There’s no shame, therefore, in discussing what isn’t covered in the theoretical models, and I’ll do so often in the rest of the chapter. More generally, it’s clear that privatization causes institutional change and is also affected by preexisting institutions, notably corporate governance and competition policy. All this is the subject of the rest of the paper.

Privatization as Catalyst

In some ways, privatization can be a catalyst for other forms of social change: some have argued that privatization can promote democracy or broaden the distribution of wealth or stock ownership (thus limiting the scope of action for future left-wing governments); privatization can also help develop a country’s financial markets. For all the talk of the optimal sequencing of privatization (antitrust before privatization? corporate governance before privatization?), the feasibility of the program depends on political support. Privatization may in some cases be necessary to produce the dispersed class of owners that will then be a political force for greater institutional reform.

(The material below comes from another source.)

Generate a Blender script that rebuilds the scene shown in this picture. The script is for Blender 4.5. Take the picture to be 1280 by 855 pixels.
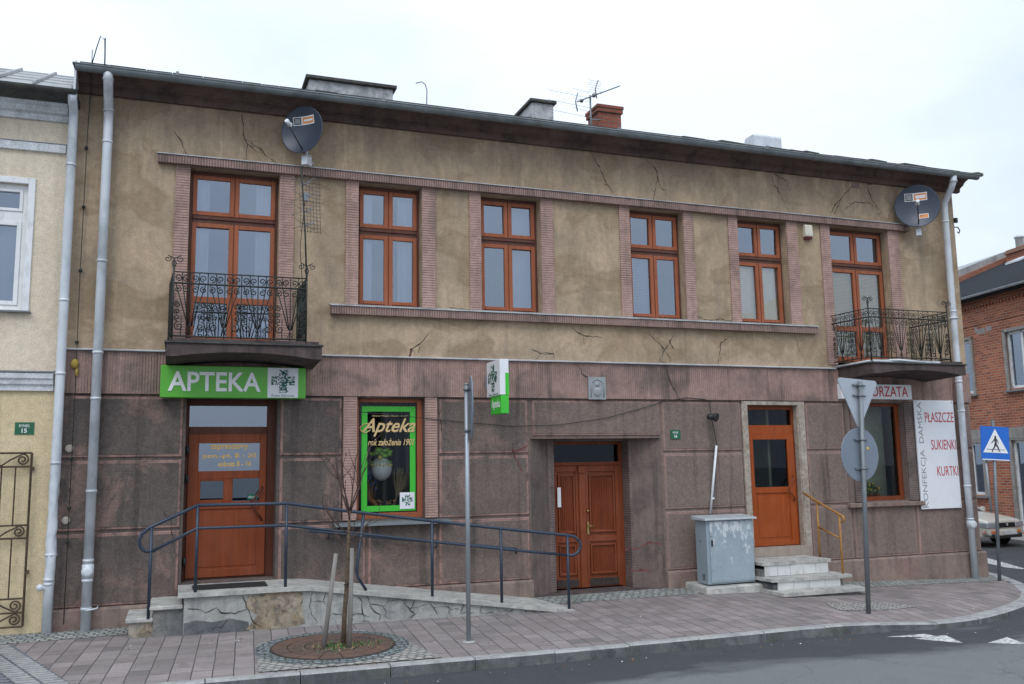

For instance, it hasn’t necessarily been all negative that Russian privatization ended up with ownership concentrated in the hands of a relatively small number of tycoons, colloquially called “oligarchs.” Concentrated ownership is often positive for productivity, since it helps overcome the free-rider problem in the monitoring of management. And the oligarchs have often been a positive force not only for enterprise restructuring and productivity but also for institutional reform in Russia—to say nothing of constituting a big-business lobby and funding source that may have played a role in preventing the return of Communists to power. Of course, the experience has had its strong negatives as well—the oligarchs haven’t been so keen on competitiveness or free trade, the privatization was far from transparent and far from egalitarian, and the political constituency for privatization in Russia has suffered as a result. The important point, though, is that the development of transparent economic institutions in Russia should be judged by what’s feasible, not by the optimal textbook approach.